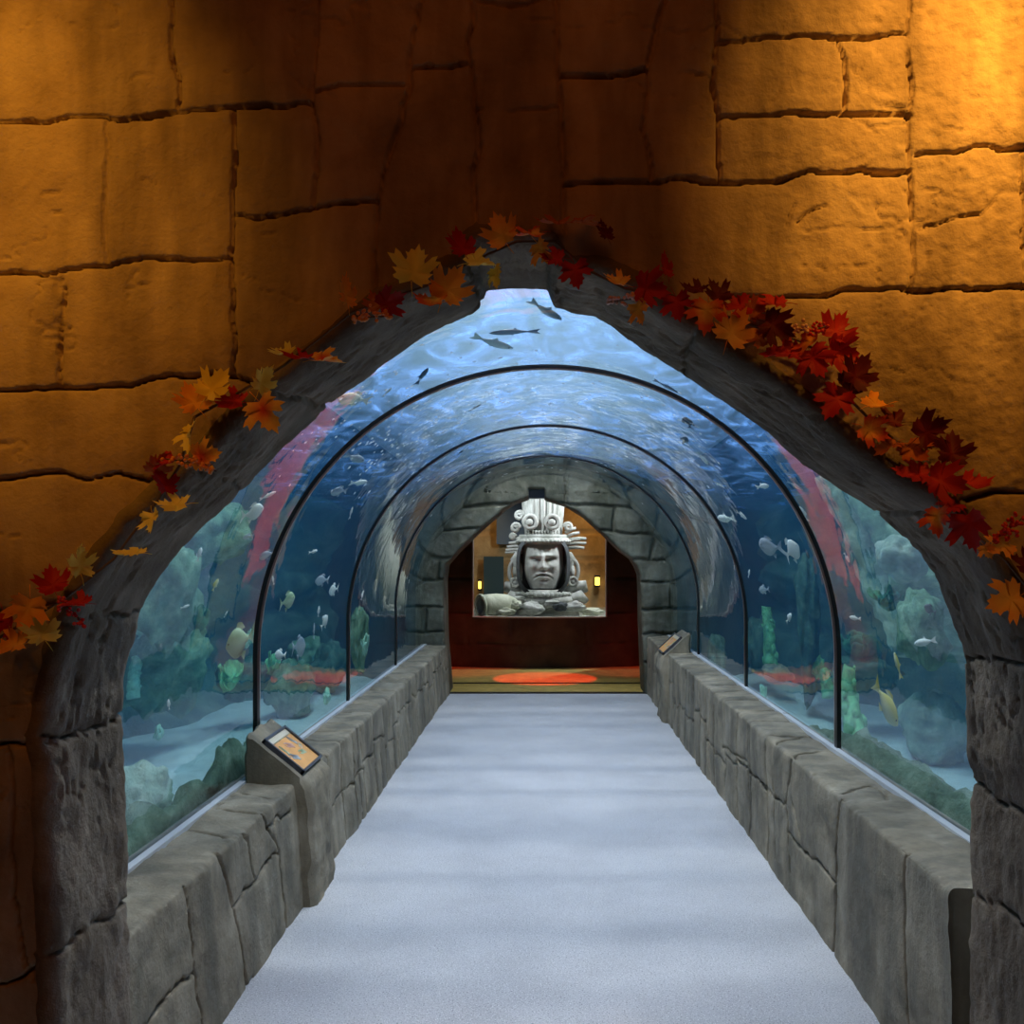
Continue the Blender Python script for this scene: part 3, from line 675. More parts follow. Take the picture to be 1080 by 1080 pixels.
column_coral('slim green coral column at the back of the right tank', [(812, 700, 10.2), (811, 665, 10.3), (808, 640, 10.4)], [7, 6, 5], 'coral_green', 3)
column_coral('short green coral column beside the red glow, right tank', [(874, 735, 8.0), (872, 716, 8.0), (868, 706, 8.0)], [7, 6, 5], 'coral_green', 4)

# ------------------------------------------------------------------ fish
def fish_mat(name, back, belly, rough=.4):
    m, nt, out = new_mat(name)
    b = nt.nodes.new('ShaderNodeBsdfPrincipled'); b.inputs['Roughness'].default_value = rough
    sp = nt.nodes.new('ShaderNodeSeparateXYZ'); nt.links.new(nt.nodes.new('ShaderNodeTexCoord').outputs['Generated'], sp.inputs[0])
    c = ramp(nt, sp.outputs['Z'], [(.30, belly), (.70, back)])
    nt.links.new(c, b.inputs['Base Color']); nt.links.new(b.outputs[0], out.inputs['Surface']); return m
FM = {'white': fish_mat('white_scales', (.80, .82, .76), (.90, .90, .85)), 'grey': fish_mat('grey_scales', (.28, .33, .38), (.60, .64, .66)), 'dark': fish_mat('dark_scales', (.03, .04, .06), (.10, .12, .14)),
      'yellow': fish_mat('yellow_scales', (.70, .62, .18), (.85, .84, .55)), 'green': fish_mat('pale_green_scales', (.38, .52, .30), (.66, .74, .52)), 'cream': fish_mat('cream_scales', (.80, .74, .55), (.90, .88, .75)),
      'shark': fish_mat('slate_skin', (.10, .14, .20), (.30, .36, .42))}
M['eye'] = plain('fish_eye', (.01, .01, .01), .1)
PROF = {'disc': ([0, .06, .16, .30, .45, .60, .75, .87, .95, 1.0], [.02, .10, .20, .29, .32, .29, .20, .10, .055, .05], .34),
        'oval': ([0, .05, .14, .28, .45, .60, .75, .88, .95, 1.0], [.015, .07, .13, .185, .20, .175, .125, .065, .04, .035], .5),
        'slim': ([0, .05, .14, .28, .45, .60, .75, .88, .95, 1.0], [.012, .045, .078, .112, .122, .112, .082, .05, .028, .022], .8)}
def hash_(t):
    return sum((i + 1) * ord(ch) for i, ch in enumerate(t))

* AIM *
Leave out the pictures and restate everything else word for word.

* TASK RESULT *
Continue the Blender Python script for this scene: part 3, from line 675. More parts follow. Take the picture to be 1080 by 1080 pixels.
column_coral('slim green coral column at the back of the right tank', [(812, 700, 10.2), (811, 665, 10.3), (808, 640, 10.4)], [7, 6, 5], 'coral_green', 3)
column_coral('short green coral column beside the red glow, right tank', [(874, 735, 8.0), (872, 716, 8.0), (868, 706, 8.0)], [7, 6, 5], 'coral_green', 4)

# ------------------------------------------------------------------ fish
def fish_mat(name, back, belly, rough=.4):
    m, nt, out = new_mat(name)
    b = nt.nodes.new('ShaderNodeBsdfPrincipled'); b.inputs['Roughness'].default_value = rough
    sp = nt.nodes.new('ShaderNodeSeparateXYZ'); nt.links.new(nt.nodes.new('ShaderNodeTexCoord').outputs['Generated'], sp.inputs[0])
    c = ramp(nt, sp.outputs['Z'], [(.30, belly), (.70, back)])
    nt.links.new(c, b.inputs['Base Color']); nt.links.new(b.outputs[0], out.inputs['Surface']); return m
FM = {'white': fish_mat('white_scales', (.80, .82, .76), (.90, .90, .85)), 'grey': fish_mat('grey_scales', (.28, .33, .38), (.60, .64, .66)), 'dark': fish_mat('dark_scales', (.03, .04, .06), (.10, .12, .14)),
      'yellow': fish_mat('yellow_scales', (.70, .62, .18), (.85, .84, .55)), 'green': fish_mat('pale_green_scales', (.38, .52, .30), (.66, .74, .52)), 'cream': fish_mat('cream_scales', (.80, .74, .55), (.90, .88, .75)),
      'shark': fish_mat('slate_skin', (.10, .14, .20), (.30, .36, .42))}
M['eye'] = plain('fish_eye', (.01, .01, .01), .1)
PROF = {'disc': ([0, .06, .16, .30, .45, .60, .75, .87, .95, 1.0], [.02, .10, .20, .29, .32, .29, .20, .10, .055, .05], .34),
        'oval': ([0, .05, .14, .28, .45, .60, .75, .88, .95, 1.0], [.015, .07, .13, .185, .20, .175, .125, .065, .04, .035], .5),
        'slim': ([0, .05, .14, .28, .45, .60, .75, .88, .95, 1.0], [.012, .045, .078, .112, .122, .112, .082, .05, .028, .022], .8)}
def hash_(t):
    return sum((i + 1) * ord(ch) for i, ch in enumerate(t))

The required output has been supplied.